Adeus de um libertário Bertolucci, diretor de ‘O Último Tango em Paris’, morre aos 77
Diretor italiano Bernardo Bertolucci morre aos 77 e deixa filmografia que vai do espetacular ao íntimo
Morreu nesta segunda (26), em Roma, o cineasta italiano Bernardo Bertolucci, um dos últimos remanescentes da geração de autores revelada na Europa nos anos 1960. Ele tinha 77 anos e sofria de um câncer, segundo informou sua assessora.
Nascido na cidade de Parma, Bertolucci construiu uma obra ancorada no espírito libertário da década em que iniciou sua carreira e deixou filmes carregados de sensualidade, uma boa dose de politização e, não raro, controvérsia.
Também foi um revelador de jovens talentos, incluindo Liv Tyler, Eva Green, Maria Schneider e Louis Garrel.
Ex-assistente de Pier Paolo Pasolini, estreou no voo solo em “A Morte” (1962), com roteiro escrito pelo antigo chefe.
Chama a atenção a partir de 1970 com “O Conformista”, adaptação do romance homônimo de Alberto Moravia sobre a normalização do fascismo. Protagonizado por Jean-Louis Trintignant, foi premiado em Berlim e indicado ao Oscar de roteiro adaptado.
A consagração viria com “O Último Tango em Paris” (1972), repleto de aura existencialista e cercado de polêmicas. Uma cena de sexo anal envolvendo os personagens interpretados por Marlon Brando e Maria Schneider levou a cortes ou à censura total do longa-metragem em vários países. Ela ficaria conhecida como a “cena da manteiga”.
Na Itália, onde “Tango” só pôde estrear três anos depois, todas as cópias foram confiscadas depois de uma semana do filme em cartaz.
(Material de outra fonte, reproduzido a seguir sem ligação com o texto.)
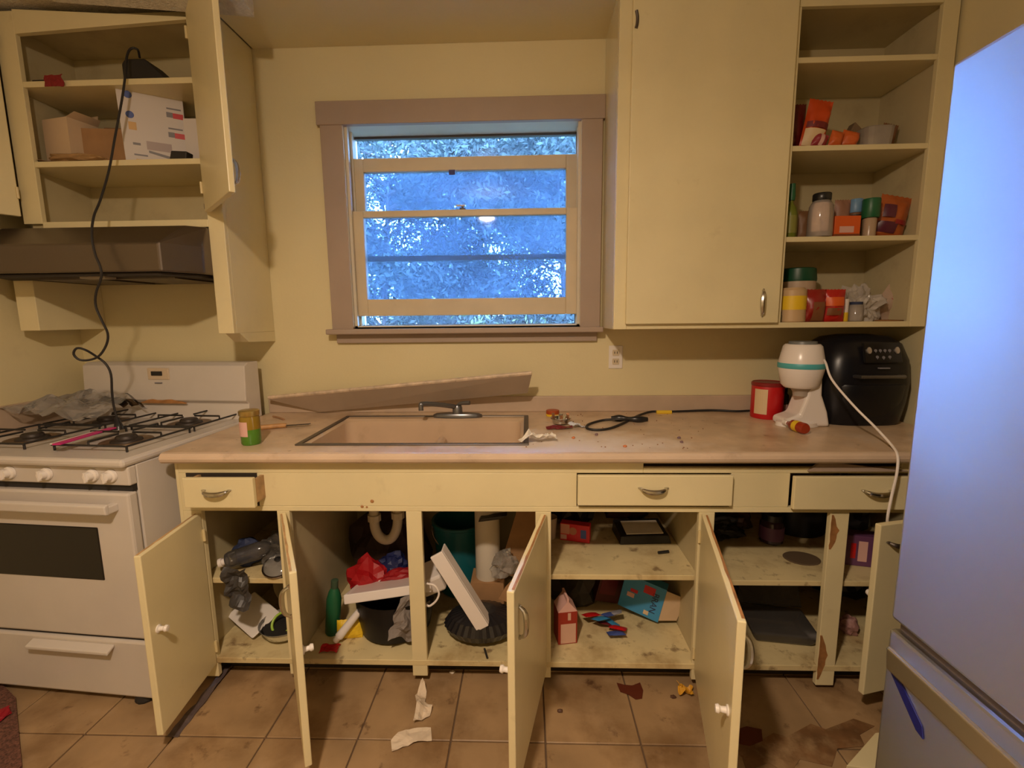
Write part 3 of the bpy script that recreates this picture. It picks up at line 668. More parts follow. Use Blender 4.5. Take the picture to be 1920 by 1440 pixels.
for z in (.045,.055,.065,.076): bx('print_line', flatc('label_pink', (190,120,115)), lb, -.018, .010, -.0362, -.0352, z, z+.003) if False else None

# knife
p1, p2 = pZ(490, 806, CZ), pZ(583, 798, CZ)
dv = p2-p1; ln = dv.length
kn = thing('knife', 'worn wooden handled knife left of the sink', 'knife', (p1.x, p1.y, CZ+.010), math.atan2(dv.y, dv.x))
obj('handle', tube(bmn(), [(0,0,0),(ln*.12,0,0),(ln*.38,0,.001),(ln*.5,0,0)], lambda t: .0115-.002*t, 10, 4), mat('worn_wood', (.42,.22,.08), .55, var=.25, vs=40), kn, smooth=True)
prism(bm := bmn(), [(ln*.48,-.010),(ln*.96,-.012),(ln,.001),(ln*.48,.010)], -.002, .0, 'z'); obj('blade', bm, mat('dark_blade', (.06,.05,.045), .45, .7), kn)
sk = thing('stick', 'thin brown stick on the counter behind the knife', 'stick', (-1.16, -.155, CZ+.004), R(-38))
obj('shaft', tube(bmn(), [(-.05,0,0),(0,.002,.001),(.06,0,0)], .0045, 8, 4), mat('stick_wood', (.36,.2,.1), .6), sk)

# debris by the sink
p, k = base_at(1052, 797, CZ)
s = thing('strainer', 'metal sink strainer lying on the counter right of the sink', 'strainer', (p.x, p.y+.02, CZ))
obj('cup', lathe(bmn(), [(.018,0),(.034,.006),(.038,.022),(.045,.026),(.045,.030),(.035,.028),(.03,.010),(0,.008)], 24), CHROME, s, smooth=True)
obj('post', lathe(bmn(), [(.004,.008),(.004,.036),(.009,.038),(.009,.044),(0,.045)], 12), CHROME, s, smooth=True)
for an in (30,150,270): obj('tab', box(bmn(), -.006,.006,-.003,.003,.02,.045), mat('copper', (.35,.17,.09), .35, .8), s, loc=(.036*math.cos(R(an)), .036*math.sin(R(an)), 0))
p, k = base_at(1036, 778, CZ)
ob = thing('small_item', 'small orange and yellow item behind the strainer', 'dish', (p.x, p.y-.015, CZ))  # small round item of unknown kind
obj('upper', lathe(bmn(), [(.030,.008),(.031,.012),(.030,.026),(0,.028)], 20), flatc('dull_orange', (165,70,25), .45), ob, smooth=True)
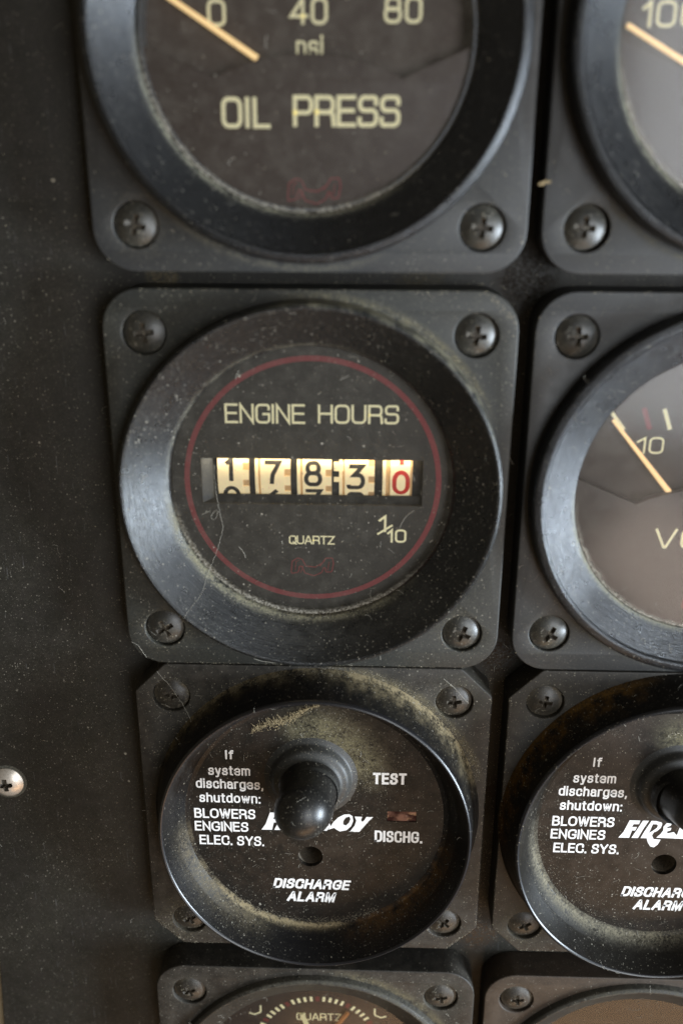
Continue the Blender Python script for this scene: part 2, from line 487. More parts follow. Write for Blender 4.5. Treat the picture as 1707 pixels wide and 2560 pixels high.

A produção só cumpriu carreira no circuito italiano a partir de 1987.
No Brasil, onde foi proibida pela censura da ditadura militar, o filme estreou em 1979.
A voltagem sexual em “Tango” fez com que ele alcançasse status simbólico nessa guerra cultural dos costumes, opondo liberais e conservadores.
Schneider dizia ter sido coagida a fazer a cena controversa, cujo nível de violência ela teria descoberto só na hora.
Em 2013, dois anos após a morte da atriz, que sofreu com o alcoolismo, Bertolucci negou que ela desconhecesse a violência. “Maria sabia tudo porque havia lido o roteiro.”
Mas contou que ele e Brando haviam combinado em segredo que o ator usaria um lubrificante incomum na cena. “Decidi não informar Maria apenas do uso da manteiga. Queríamos que ela tivesse uma reação espontânea ao uso impróprio”, afirmou.
Em 1976, depois do fuzuê de seu longa mais famoso, Bertolucci escalou um elenco internacional liderado por Robert De Niro e Gérard Depardieu na superprodução “1900”. O épico aborda luta de classes por meio da história de dois velhos amigos que se estranham.
O cineasta teve a confirmação de sua estatura global com “O Último Imperador” (1987), outro épico de grandes proporções. Vencedor de nove estatuetas no Oscar, inaugura sua fase hollywoodiana, que incluiria “O Céu que nos Protege” e “O Pequeno Buda”.
Volta à Itália com “Beleza Roubada” (1996), sobre a viagem existencial de uma jovem (Liv Tyler). E faz pazes com crítica e cinéfilos em “Os Sonhadores” (2003), que trata das ondulações lúbricas e intelectuais de um trio de jovens, com o Maio de 68 como fundo.
Debilitado, ele se despediria dos longas-metragens rodando o doce “Eu e Você” (2012), mais uma adaptação literária.
O diretor brasileiro André Ristum, que trabalhou como assistente de Bertolucci em “Beleza Roubada”, disse à Folha que o italiano escrevia um novo roteiro quando morreu, mas desconhece o teor dele.
“Adoraria saber o que o inquietaria nos dias de hoje”, afirmou Ristum, diretor do recém-lançado “A Voz do Silêncio”. “Os filmes dele são muito psicanalíticos. Vinham de um incômodo com questões relacionadas aos seres humanos.”
Bertolucci deixa a mulher, a também diretora Clare Peploe.